Bauduc 2011 White Harvest in Pictures
October 5th 2011, by Gavin
With the growing season almost three weeks ahead of last year, the harvest of our white grapes at Château Bauduc kicked off at the end of August. It wasn’t the easiest vintage, as we had four months of near-drought from March to early July and a tad too much rain from mid-July to the beginning of September. The summer was cool overall but at times it was very humid, which caused problems. In the end, after getting hands-on in the vines to sort the grapes, we’re pretty pleased with the result.
Here’s the story of the white harvest in photos. Click on an image to enlarge it.
Update, Summer 2012: if you’re in the UK and would like to sample the fruits of our labour, you can order the wine here.

As harvest approaches, we taste the grapes and take samples.

Juicing to measure sugar, acidity, PH and stuff I don’t fully understand.

With the warm and humid August weather, bastard rot had started.

Georgie enlisted some friends to come and stay, and help out.

We cut out any bunches with signs of rot after humid weather.

Bunches with rot are discarded. A waste after a year’s work but, hey…

Removal of bunches was the day before machine harvesting.

We employed 6 local seasonal workers for a week to check all rows.

Sauvignon Blanc grapes always seem to be packed tightly together.

Sauvignon Blanc about to be harvested in the dark.

Time to pick. We’ve hired the same man and his machines for 6 years.

We harvest the grapes at the coolest time of the day from 4.30am.

The machine straddles the row of vines. These rows are just 1.8m wide.

Plastic booms vibrate the vine, shaking grapes into the conveyor of cups.

Grapes are tipped from the two large hoppers into the trailer.

Advantages over handpicking include speed and picking before dawn.

These grapes, in the trailer, were destemmed by the machine.

Before the machine, with bunches on the vine.

After the machine, just the stems are left.
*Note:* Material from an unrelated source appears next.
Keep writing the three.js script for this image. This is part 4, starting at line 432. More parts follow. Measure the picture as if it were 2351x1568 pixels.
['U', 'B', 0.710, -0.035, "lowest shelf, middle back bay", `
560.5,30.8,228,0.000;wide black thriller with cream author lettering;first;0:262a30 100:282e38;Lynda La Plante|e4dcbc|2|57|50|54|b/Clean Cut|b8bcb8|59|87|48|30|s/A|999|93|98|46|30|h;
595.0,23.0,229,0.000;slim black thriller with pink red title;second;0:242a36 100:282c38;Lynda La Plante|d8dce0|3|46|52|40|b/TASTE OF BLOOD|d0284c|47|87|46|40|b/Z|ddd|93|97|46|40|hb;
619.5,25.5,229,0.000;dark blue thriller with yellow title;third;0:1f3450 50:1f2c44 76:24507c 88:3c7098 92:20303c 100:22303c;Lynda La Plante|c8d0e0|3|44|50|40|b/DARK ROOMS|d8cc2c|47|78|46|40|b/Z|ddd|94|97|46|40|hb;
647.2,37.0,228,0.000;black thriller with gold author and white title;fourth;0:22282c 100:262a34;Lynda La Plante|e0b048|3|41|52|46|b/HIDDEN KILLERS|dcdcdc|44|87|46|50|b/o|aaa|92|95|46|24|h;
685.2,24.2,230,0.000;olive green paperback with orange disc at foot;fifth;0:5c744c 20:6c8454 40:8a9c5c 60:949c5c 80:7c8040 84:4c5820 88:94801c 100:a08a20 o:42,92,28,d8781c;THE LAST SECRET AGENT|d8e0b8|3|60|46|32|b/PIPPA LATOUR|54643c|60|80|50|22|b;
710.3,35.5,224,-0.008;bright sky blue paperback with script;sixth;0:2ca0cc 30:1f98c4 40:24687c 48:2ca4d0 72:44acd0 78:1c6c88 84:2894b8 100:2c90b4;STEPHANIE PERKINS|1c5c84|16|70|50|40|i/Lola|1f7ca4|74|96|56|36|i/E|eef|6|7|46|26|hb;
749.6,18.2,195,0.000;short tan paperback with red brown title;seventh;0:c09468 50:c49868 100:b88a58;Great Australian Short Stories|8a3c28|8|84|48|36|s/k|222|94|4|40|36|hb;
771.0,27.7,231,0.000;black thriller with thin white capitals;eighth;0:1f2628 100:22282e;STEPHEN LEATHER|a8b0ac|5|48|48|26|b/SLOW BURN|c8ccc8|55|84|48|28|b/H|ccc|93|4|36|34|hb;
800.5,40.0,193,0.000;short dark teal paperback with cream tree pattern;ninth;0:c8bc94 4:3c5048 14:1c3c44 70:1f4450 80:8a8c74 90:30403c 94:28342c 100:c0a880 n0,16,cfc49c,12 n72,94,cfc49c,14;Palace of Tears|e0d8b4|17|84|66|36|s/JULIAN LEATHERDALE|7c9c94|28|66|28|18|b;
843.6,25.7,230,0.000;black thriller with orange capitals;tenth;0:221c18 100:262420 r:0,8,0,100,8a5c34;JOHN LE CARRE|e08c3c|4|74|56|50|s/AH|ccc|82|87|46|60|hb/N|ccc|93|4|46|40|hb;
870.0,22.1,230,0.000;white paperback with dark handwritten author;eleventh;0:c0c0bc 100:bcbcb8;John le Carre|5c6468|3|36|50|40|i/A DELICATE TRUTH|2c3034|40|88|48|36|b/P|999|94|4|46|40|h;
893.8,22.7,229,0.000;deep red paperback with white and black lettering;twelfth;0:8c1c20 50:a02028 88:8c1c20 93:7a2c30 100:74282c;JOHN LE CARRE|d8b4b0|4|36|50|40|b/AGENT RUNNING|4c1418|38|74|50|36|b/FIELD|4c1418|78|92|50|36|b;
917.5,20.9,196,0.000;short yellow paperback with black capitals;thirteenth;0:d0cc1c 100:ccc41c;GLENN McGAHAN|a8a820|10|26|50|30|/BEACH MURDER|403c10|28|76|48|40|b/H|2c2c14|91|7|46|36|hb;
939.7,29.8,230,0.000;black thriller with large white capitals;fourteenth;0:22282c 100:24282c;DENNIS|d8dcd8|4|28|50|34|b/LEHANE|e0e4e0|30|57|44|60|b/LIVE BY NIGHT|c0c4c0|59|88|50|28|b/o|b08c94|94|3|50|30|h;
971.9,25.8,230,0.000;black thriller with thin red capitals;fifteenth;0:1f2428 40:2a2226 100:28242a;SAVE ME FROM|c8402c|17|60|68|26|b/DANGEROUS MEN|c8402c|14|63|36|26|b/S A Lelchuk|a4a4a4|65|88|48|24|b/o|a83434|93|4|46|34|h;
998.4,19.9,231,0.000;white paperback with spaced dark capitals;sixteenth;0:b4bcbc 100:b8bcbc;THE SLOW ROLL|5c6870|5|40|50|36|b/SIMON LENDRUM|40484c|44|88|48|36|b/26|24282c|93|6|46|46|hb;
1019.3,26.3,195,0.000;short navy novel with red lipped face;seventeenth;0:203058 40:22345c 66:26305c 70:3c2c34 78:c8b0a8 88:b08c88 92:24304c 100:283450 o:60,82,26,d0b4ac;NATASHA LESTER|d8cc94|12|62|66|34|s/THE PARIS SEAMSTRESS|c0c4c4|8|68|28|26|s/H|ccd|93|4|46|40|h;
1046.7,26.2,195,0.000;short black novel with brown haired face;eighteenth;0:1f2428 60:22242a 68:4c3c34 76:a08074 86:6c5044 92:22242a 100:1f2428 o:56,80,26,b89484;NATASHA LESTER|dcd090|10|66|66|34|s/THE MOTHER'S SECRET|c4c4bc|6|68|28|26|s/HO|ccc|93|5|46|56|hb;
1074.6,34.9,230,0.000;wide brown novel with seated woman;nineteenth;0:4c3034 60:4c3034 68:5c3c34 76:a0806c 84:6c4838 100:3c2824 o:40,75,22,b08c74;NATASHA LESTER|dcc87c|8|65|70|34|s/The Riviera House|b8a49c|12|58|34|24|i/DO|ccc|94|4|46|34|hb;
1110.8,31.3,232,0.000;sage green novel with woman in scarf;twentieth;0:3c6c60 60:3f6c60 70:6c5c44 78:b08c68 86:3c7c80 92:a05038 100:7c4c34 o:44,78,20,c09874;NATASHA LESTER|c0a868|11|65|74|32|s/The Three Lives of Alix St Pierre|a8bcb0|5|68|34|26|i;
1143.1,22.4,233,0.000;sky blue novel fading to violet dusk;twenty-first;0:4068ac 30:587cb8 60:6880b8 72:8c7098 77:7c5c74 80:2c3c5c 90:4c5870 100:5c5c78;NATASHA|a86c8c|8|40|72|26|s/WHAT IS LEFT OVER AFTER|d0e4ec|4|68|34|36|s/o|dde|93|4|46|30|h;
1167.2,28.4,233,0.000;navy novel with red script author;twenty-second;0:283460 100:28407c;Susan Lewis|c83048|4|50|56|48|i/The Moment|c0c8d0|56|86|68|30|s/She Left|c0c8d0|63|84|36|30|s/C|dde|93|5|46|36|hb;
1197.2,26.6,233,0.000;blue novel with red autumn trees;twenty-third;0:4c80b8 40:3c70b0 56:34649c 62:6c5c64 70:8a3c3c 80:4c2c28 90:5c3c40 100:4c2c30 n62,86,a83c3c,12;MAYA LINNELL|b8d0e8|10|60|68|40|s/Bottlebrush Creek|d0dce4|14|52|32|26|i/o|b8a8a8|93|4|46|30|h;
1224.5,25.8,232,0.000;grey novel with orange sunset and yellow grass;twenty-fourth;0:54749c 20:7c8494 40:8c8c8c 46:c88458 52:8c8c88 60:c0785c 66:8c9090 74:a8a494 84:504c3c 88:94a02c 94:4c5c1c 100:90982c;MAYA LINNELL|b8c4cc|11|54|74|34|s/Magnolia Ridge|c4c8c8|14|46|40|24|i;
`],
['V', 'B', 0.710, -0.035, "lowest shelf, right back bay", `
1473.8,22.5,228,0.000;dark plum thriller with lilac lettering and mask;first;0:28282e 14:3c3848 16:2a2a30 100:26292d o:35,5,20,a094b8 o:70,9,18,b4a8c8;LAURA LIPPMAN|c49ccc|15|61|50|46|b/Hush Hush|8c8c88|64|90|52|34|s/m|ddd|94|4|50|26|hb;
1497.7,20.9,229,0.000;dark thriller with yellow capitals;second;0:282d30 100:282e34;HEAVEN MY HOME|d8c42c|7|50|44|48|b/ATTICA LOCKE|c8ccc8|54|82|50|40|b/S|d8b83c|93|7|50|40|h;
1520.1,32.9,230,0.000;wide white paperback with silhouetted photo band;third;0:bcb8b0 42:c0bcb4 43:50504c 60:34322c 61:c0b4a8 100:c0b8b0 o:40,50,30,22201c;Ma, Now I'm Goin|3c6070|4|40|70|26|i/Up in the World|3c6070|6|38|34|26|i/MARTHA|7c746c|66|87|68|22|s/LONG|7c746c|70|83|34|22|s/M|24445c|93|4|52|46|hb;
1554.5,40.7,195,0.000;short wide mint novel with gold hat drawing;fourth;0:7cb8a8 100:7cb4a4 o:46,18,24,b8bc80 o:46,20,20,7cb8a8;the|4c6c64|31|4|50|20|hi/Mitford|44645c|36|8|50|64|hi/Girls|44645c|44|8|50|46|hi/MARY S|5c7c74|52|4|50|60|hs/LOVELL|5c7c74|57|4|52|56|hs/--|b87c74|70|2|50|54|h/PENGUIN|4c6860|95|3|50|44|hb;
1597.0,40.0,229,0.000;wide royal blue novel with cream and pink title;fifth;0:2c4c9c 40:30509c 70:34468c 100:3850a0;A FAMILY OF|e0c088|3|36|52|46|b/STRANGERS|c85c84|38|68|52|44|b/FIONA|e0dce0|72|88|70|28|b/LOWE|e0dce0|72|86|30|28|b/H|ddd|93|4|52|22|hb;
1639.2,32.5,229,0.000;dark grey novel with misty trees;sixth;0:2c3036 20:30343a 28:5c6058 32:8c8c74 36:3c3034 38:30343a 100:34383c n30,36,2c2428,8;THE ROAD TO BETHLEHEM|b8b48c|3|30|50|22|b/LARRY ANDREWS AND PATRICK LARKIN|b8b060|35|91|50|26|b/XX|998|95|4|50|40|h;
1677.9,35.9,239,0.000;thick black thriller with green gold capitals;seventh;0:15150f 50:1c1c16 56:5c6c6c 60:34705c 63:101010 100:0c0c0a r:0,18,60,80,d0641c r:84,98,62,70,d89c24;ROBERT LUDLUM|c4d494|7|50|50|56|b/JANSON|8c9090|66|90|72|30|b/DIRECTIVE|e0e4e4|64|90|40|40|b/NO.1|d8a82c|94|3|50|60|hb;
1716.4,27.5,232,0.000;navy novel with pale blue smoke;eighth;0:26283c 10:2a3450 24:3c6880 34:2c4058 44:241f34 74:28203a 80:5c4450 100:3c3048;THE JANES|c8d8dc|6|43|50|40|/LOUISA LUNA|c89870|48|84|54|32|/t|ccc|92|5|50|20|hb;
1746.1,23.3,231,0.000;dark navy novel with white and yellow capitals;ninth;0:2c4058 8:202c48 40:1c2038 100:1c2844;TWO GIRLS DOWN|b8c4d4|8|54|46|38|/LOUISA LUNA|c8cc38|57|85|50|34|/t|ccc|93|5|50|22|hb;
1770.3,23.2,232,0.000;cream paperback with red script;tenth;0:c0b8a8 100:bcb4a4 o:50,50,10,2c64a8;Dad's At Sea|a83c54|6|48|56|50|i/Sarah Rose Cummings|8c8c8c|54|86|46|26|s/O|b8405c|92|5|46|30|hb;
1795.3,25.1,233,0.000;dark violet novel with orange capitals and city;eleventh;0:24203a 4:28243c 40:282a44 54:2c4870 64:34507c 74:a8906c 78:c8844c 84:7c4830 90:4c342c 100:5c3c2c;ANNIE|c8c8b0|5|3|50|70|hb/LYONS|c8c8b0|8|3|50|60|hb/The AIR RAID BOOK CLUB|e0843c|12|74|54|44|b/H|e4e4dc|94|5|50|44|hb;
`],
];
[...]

The vines surround the Château so the grapes are at our winery in minutes.

Straight from the trailer so grapes are cool, fresh with minimal oxidation.

From the trailer the grapes are pumped to a waiting stainless steel tank.

Into a chilled tank to macerate the juice with the skins for 12 hours.

All picked for the morning, time for coffee and a chocolatine.

Tom on the pneumatic press, which presses the skins with a giant airbag.

Keeping the right temperature for each tank for freshness and flavour.

A network of tubes above the tanks for temperature control.

We settle the juice in one tank before moving to another to cool ferment it.

We harvested the whites from the end of August to the start of September.

100,000 bottles from 11ha of Sauvignon & 4ha of Semillon, hopefully.